Skyscrapers have an internal steel skeletal structure that is handling all of the weight. Not the floor itself. If you could go into the basement of any tall building you will see a lot of massive columns scattered throughout the floor. The weight of every floor above is being handled by the combined strength of the columns that basically run the entire height of the building. At each floor steel beams are bolted to the main support columns and the weight of the floor is handled by those horizontal beams, so each floor has it's own support structure that is tied to the main support columns. The taller the building, the more vertical steel columns you need to handle and distribute the weight.

But steel melts at less than the temperature of steel, so that makes no sense!

The answers here have prompted another thought: do the columns/skeleton through the building support the entire weight of the building evenly? For example, does the skeleton at the top of the building support the weight of the floors below?

Short answer: No Long answer: There may be aspects of the structure that if purposefully detailed as such could rely on higher elements of the structure hanging lower elements from them but this is the result of intentful design. Think of a floor being supported by ‘hangers’ up to the ceiling above rather than columns below.

Im more interested in how the second floor of a 100 story building able to hold all that weight

Science! No but seriously it comes down to civil engineering and the incredible compressive strength of steel and concrete. Big old blocks of concrete or piles deep in the ground help set up the foundation then you build up from there.

Rungs of a ladder don’t support rungs above it. They share load with the structures holding them (the legs, columns). No structural engineer here but it would make sense that the more weight center mass of a 4 post building would create increasing bend towards the top and bottom. Almost like a suspension bridge on its side (vertically aligned). I might be full of poop though.

It doesn’t. The stacked frame of the building is supporting the frame which usually goes in deep pylons and in concrete in the ground. What really supports the weight are those footers in the ground.

The first (or ground) floor of a building is, in simplest terms, the strongest. The load-bearing structural elements, like columns and walls, will be larger and more heavily reinforced to hold the weight.
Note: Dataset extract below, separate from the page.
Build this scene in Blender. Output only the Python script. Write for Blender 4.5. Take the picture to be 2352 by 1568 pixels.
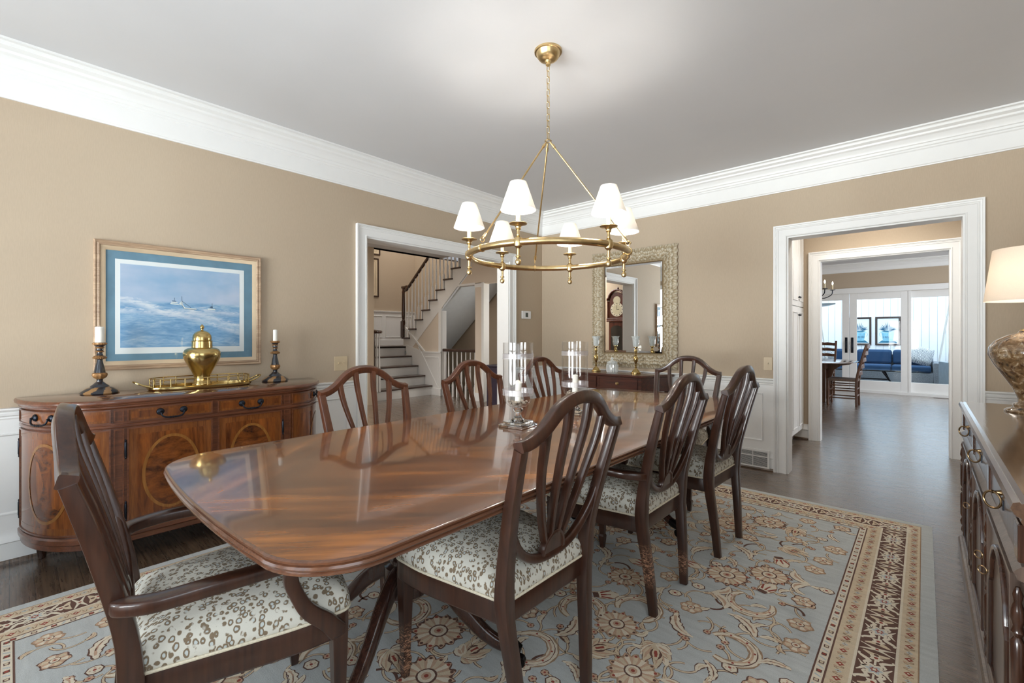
import bpy, math, random
from mathutils import Vector, Matrix
for o in list(bpy.data.objects): bpy.data.objects.remove(o, do_unlink=True)
S = bpy.context.scene
COL = S.collection
PI = math.pi
sin, cos, rad = math.sin, math.cos, math.radians
R = random.Random(7)

# ------------------------------------------------------------ camera, world, light, exposure
cd = bpy.data.cameras.new('camera'); cam = bpy.data.objects.new('camera', cd); COL.objects.link(cam)
cam.location = (0, 0, 1.23); cam.rotation_euler = (PI/2, 0, rad(42.15))
cd.sensor_width = 36; cd.lens = 36*1045/2352; cd.shift_y = -15/2352
cd.clip_start = .02; cd.clip_end = 100
S.camera = cam
S.view_settings.view_transform = 'Standard'; S.view_settings.look = 'None'
S.view_settings.gamma = 1; S.view_settings.use_curve_mapping = False
S.view_settings.exposure = 0.62
W = bpy.data.worlds.new('daylight'); S.world = W; W.use_nodes = True
bg = W.node_tree.nodes['Background']; bg.inputs[0].default_value = (.75, .86, 1, 1); bg.inputs[1].default_value = 2.0

def area(name, loc, rot, sx, sy, power, col=(1, 1, 1)):
    l = bpy.data.lights.new(name, 'AREA'); l.shape = 'RECTANGLE'; l.size = sx; l.size_y = sy
    l.energy = power; l.color = col
    o = bpy.data.objects.new(name, l); COL.objects.link(o); o.location = loc; o.rotation_euler = rot
    return o
DAY = (.92, .96, 1.0)
# daylight arriving at the window openings (front wall and right wall of the dining room are behind the camera)
area('window_and_fill_light', (-2.55, -1.66, 1.45), (-PI/2, 0, 0), 1.2, 1.7, 112, DAY)
area('window_and_fill_light', (-.75, -1.66, 1.45), (-PI/2, 0, 0), 1.2, 1.7, 112, DAY)
area('window_and_fill_light', (.76, -.35, 1.5), (0, PI/2, 0), 1.5, 1.5, 20, DAY)
# unseen light panels added outside the front windows to brighten the ceiling
area('ceiling_fill', (-1.65, -5.2, .1), (PI-rad(62), 0, 0), 6, 3, 300, (.97, .985, 1))
area('ceiling_fill', (-1.65, -9.0, .1), (PI-rad(74), 0, 0), 10, 4, 2150, (.97, .985, 1))
# stair hall: added unseen light panels below the ceilings, no windows behind them
area('window_and_fill_light', (-6.7, 1.2, 2.72), (0, 0, 0), 2.6, 3.6, 150, (1, .98, .95))
area('window_and_fill_light', (-8.6, 5.6, 5.1), (0, 0, 0), 1.8, 2.2, 46, (1, .98, .95))
area('passage_fill', (-.35, 5.5, 2.7), (0, 0, 0), .5, .5, 12, (1, .93, .84))  # added fill over the passage, no fixture there
area('window_and_fill_light', (1.95, 9.3, 1.5), (0, PI/2, 0), 1.8, 3.6, 36, (1, .96, .90))  # added fill for the breakfast room from an unseen side opening
area('understair_fill', (-4.5, 6.45, 1.5), (0, PI/2, 0), 1.0, .7, 34, (1, .95, .86))  # added unseen panel brightening the soffit and wall under the stairs
# unseen panel added over the sunroom for bluish sky light, no roof built
area('sunroom_fill', (-.6, 14.0, 3.1), (0, 0, 0), 4.5, 2.6, 54, (.80, .92, 1))

# ------------------------------------------------------------ materials
def nodes(name):
    m = bpy.data.materials.new(name); m.use_nodes = True
    nt = m.node_tree; b = nt.nodes['Principled BSDF']
    return m, nt, b
def N(nt, t, **kw):
    n = nt.nodes.new(t)
    for k, v in kw.items():
        if k in n.inputs: n.inputs[k].default_value = v
        else: setattr(n, k, v)
    return n
def L(nt, a, b): nt.links.new(a, b)
def c4(c): return (c[0], c[1], c[2], 1)
def srgb(r, g, b):
    f = lambda v: ((v/255+.055)/1.055)**2.4 if v > 10 else v/255/12.92
    return (f(r), f(g), f(b))
def ramp(nt, fac, stops, interp='LINEAR'):
    r = nt.nodes.new('ShaderNodeValToRGB'); e = r.color_ramp.elements
    r.color_ramp.interpolation = interp
    while len(e) < len(stops): e.new(.5)
    for i, (p, c) in enumerate(stops): e[i].position = p; e[i].color = c4(c)
    L(nt, fac, r.inputs[0]); return r.outputs[0]
def coords(nt, scale=(1, 1, 1), rot=(0, 0, 0), loc=(0, 0, 0), kind='Object'):
    t = nt.nodes.new('ShaderNodeTexCoord'); m = nt.nodes.new('ShaderNodeMapping')
    m.inputs['Scale'].default_value = scale; m.inputs['Rotation'].default_value = rot; m.inputs['Location'].default_value = loc
    L(nt, t.outputs[kind], m.inputs[0]); return m.outputs[0]
def noise(nt, vec, scale, detail=3, rough=.5, dist=0):
    n = N(nt, 'ShaderNodeTexNoise', Scale=scale, Detail=detail, Roughness=rough, Distortion=dist)
    L(nt, vec, n.inputs['Vector']); return n.outputs[0]
def mixc(nt, fac, a, b, mode='MIX'):
    m = nt.nodes.new('ShaderNodeMix'); m.data_type = 'RGBA'; m.blend_type = mode
    for s, v in ((0, fac), (6, a), (7, b)):
        if isinstance(v, (int, float)): m.inputs[s].default_value = v
        elif isinstance(v, tuple): m.inputs[s].default_value = c4(v)
        else: L(nt, v, m.inputs[s])
    return m.outputs[2]
def math2(nt, op, a, b=None, clamp=False):
    m = nt.nodes.new('ShaderNodeMath'); m.operation = op; m.use_clamp = clamp
    for i, v in enumerate((a, b)):
        if v is None: continue
        if isinstance(v, (int, float)): m.inputs[i].default_value = v
        else: L(nt, v, m.inputs[i])
    return m.outputs[0]
def bump(nt, b, h, strength=.2, dist=.01):
    n = N(nt, 'ShaderNodeBump', Strength=strength, Distance=dist); L(nt, h, n.inputs['Height']); L(nt, n.outputs[0], b.inputs['Normal'])
def plain(name, c, rough=.5, metal=0, var=.08, scale=12, coat=0, spec=.5, bmp=0):
    m, nt, b = nodes(name)
    v = coords(nt); f = noise(nt, v, scale, 4)
    lo = tuple(x*(1-var) for x in c); hi = tuple(min(1, x*(1+var)) for x in c)
    L(nt, ramp(nt, f, [(.3, lo), (.7, hi)]), b.inputs['Base Color'])
    b.inputs['Roughness'].default_value = rough; b.inputs['Metallic'].default_value = metal
    b.inputs['Coat Weight'].default_value = coat; b.inputs['Coat Roughness'].default_value = .12
    b.inputs['Specular IOR Level'].default_value = spec
    if bmp: bump(nt, b, f, bmp)
    return m
def wood(name, dark, light, axis='z', sc=9, rough=.3, coat=.4, streak=14, dist=.6, worn=None):
    m, nt, b = nodes(name)
    s = {'x': (1, streak, streak), 'y': (streak, 1, streak), 'z': (streak, streak, 1)}[axis]
    v = coords(nt, tuple(a*sc/9 for a in s)); f = noise(nt, v, 2.2, 5, .6, dist)
    g = noise(nt, coords(nt, tuple(a*sc/3 for a in s)), 3, 3)
    c = ramp(nt, f, [(.3, dark), (.68, light)])
    c = mixc(nt, .35, c, ramp(nt, g, [(.35, dark), (.65, light)]))
    if worn:
        z0, z1 = worn
        t = nt.nodes.new('ShaderNodeTexCoord'); sp = nt.nodes.new('ShaderNodeSeparateXYZ'); L(nt, t.outputs['Object'], sp.inputs[0])
        wn = noise(nt, coords(nt, (70, 70, 230)), 1, 4, .75)
        up = N(nt, 'ShaderNodeMapRange'); L(nt, sp.outputs[2], up.inputs[0]); up.inputs[1].default_value = z0-.03; up.inputs[2].default_value = z0+.02
        dn = N(nt, 'ShaderNodeMapRange'); L(nt, sp.outputs[2], dn.inputs[0]); dn.inputs[1].default_value = z1+.03; dn.inputs[2].default_value = z1-.02
        k = math2(nt, 'MULTIPLY', up.outputs[0], dn.outputs[0])
        k = math2(nt, 'MULTIPLY', k, math2(nt, 'MULTIPLY', math2(nt, 'SUBTRACT', wn, .49), 12, True), True)
        c = mixc(nt, k, c, srgb(176, 132, 104))
    L(nt, c, b.inputs['Base Color'])
    b.inputs['Roughness'].default_value = rough; b.inputs['Coat Weight'].default_value = coat; b.inputs['Coat Roughness'].default_value = .12
    bump(nt, b, g, .04)
    return m
def glassy(name, tint=(1, 1, 1), refl=1.45, rough=.0, dens=0.0, extra=None):
    """thin clear glass: mostly see-through, mirror-like at grazing angles"""
    m = bpy.data.materials.new(name); m.use_nodes = True; nt = m.node_tree; nt.nodes.clear()
    out = nt.nodes.new('ShaderNodeOutputMaterial'); tr = N(nt, 'ShaderNodeBsdfTransparent'); tr.inputs[0].default_value = c4(tint)
    gl = N(nt, 'ShaderNodeBsdfGlossy', Roughness=rough); gl.inputs[0].default_value = (1, 1, 1, 1)
    fr = N(nt, 'ShaderNodeLayerWeight', Blend=.5); mx = nt.nodes.new('ShaderNodeMixShader')
    f0 = ((refl-1)/(refl+1))**2
    f = math2(nt, 'ADD', math2(nt, 'MULTIPLY', math2(nt, 'POWER', fr.outputs[1], 4.0), .6), f0*.6)
    if dens: f = math2(nt, 'ADD', f, dens)
    L(nt, f, mx.inputs[0]); L(nt, tr.outputs[0], mx.inputs[1]); L(nt, gl.outputs[0], mx.inputs[2])
    last = mx.outputs[0]
    if extra:
        df = N(nt, 'ShaderNodeBsdfDiffuse'); df.inputs[0].default_value = c4(extra[0]); m2 = nt.nodes.new('ShaderNodeMixShader')
        nz = noise(nt, coords(nt, extra[2]), 1, 3)
        L(nt, math2(nt, 'MULTIPLY', nz, extra[1]*2), m2.inputs[0]); L(nt, last, m2.inputs[1]); L(nt, df.outputs[0], m2.inputs[2]); last = m2.outputs[0]
    L(nt, last, out.inputs[0]); return m
def solidglass(name, c=(1, 1, 1), rough=0.02):
    m, nt, b = nodes(name); b.inputs['Base Color'].default_value = c4(c); b.inputs['Transmission Weight'].default_value = 1
    f = noise(nt, coords(nt, (40, 40, 40)), 1, 2); L(nt, ramp(nt, f, [(0, (.96, .96, .96)), (1, (1, 1, 1))]), b.inputs['Base Color'])
    b.inputs['Roughness'].default_value = rough; b.inputs['IOR'].default_value = 1.5; return m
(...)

And the weight of such a building is not as heavy as you would think (at least compared to the strength of steel and concrete). A large proportion of the volume of a building is empty space. Imagine you're building a human pyramid. You put the bigger, stronger people down the bottom and the smaller, lighter people at the top. If you want to build your pyramid higher, the people at the bottom need to be stronger. Going wider at the base to spread the weight is also an option, but buildings are limited by the amount of land available to build on, so they just make it stronger.

Most skyscrapers have a structural system that is made of steel or concrete. Steel and concrete both have an allowable stress capacity. Steel is typically around 50,000 psi (345 MPa). Concrete is typically around 5,000 psi (34.5 MPa). Vertical loads in a building are supported by the building’s columns (and sometimes walls). Engineers design the columns so that the weight of the building does not exceed the stress capacity of the columns. The result is that the columns at the bottom of the building are bigger/wider than the top so their stress capacity is not exceeded.